I used to think that celebrities used to do stupid things like get involved in hard drugs, drunk driving and other crazy things because they had so much money and felt invisible. Now I know it's not that at all, well not entirely that. I think they just crave disconnection.
I too crave disconnection.
For me, disconnection in Korea was my running. No one could call me, text me or just show up when I was running. The most they could do was wait at my boxing club for me to return. So I ran. I ran a lot in Korea, covering anywhere from 50-70kms in the average week. I don't run as much here in Canada as I did in Korea because it's a bit of a cardio overdose with the rest of my training and I don't need such a disconnection. I have my church on Sundays, that works to clear my mind and ground me, but beyond that I'm cool with simply coming home and laying in my bed, listening to music.
These past couple of days I've craved a disconnection from everyone asking me when I'm going to Mexico for my fight and bombarding me with comments about Mexico's altitude and warning me that it's dangerous. Don't tell me I should go there three weeks early if I just wrote my fight is next week. Even if it was a way off, I'm an athlete. There's a reason they call us starving athletes. I need a disconnection from everyone and anyone who wants to stress me out with their negative thinking about Mexico and my fight. I can't say I'm so stressed about it all actually, I'm more frustrated if anything. The fight is happening and I'm going to Mexico. I don't need anyone's permission and I definitely don't need their negative vibes.
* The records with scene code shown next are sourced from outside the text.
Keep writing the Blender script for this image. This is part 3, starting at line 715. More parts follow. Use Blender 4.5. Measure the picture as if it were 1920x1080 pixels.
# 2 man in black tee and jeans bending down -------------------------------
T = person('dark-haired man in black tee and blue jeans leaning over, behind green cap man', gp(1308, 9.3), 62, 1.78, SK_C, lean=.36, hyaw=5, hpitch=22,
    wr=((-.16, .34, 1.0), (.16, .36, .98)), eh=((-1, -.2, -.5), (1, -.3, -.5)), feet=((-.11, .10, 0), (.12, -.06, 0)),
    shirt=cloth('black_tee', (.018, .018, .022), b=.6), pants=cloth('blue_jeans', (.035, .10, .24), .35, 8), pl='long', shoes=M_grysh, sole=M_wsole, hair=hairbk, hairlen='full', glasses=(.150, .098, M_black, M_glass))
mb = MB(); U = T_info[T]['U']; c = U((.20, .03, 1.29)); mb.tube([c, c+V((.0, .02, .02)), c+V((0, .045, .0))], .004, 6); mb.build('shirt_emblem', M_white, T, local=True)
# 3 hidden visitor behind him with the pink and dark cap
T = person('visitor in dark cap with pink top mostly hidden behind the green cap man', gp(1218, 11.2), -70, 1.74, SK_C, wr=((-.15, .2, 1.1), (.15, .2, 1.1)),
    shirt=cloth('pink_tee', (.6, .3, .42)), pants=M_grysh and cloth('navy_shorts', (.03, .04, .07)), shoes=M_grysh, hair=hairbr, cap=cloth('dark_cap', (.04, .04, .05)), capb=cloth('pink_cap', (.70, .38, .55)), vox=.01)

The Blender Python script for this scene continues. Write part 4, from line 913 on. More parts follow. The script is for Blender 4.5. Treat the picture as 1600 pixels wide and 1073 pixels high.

I've been craving a disconnection and tonight it was offered to me thanks to Foo Man Choo. He drove in from out of town on his two wheeled beauty and off we raced around Toronto with no real destination in mind beyond somewhere around the lake. We weaved in and out of traffic like it was nothing and ended up down where they were hosting the Barbados on the Water festival. We checked it out briefly but flopping down on my back lakeside was what I was craving so that's what I did. I laid there looking up at the sky and noted how good it felt to be looking up at a big blue sky with the CN Tower lingering right behind me. No more black skies for me; I'm in Canada.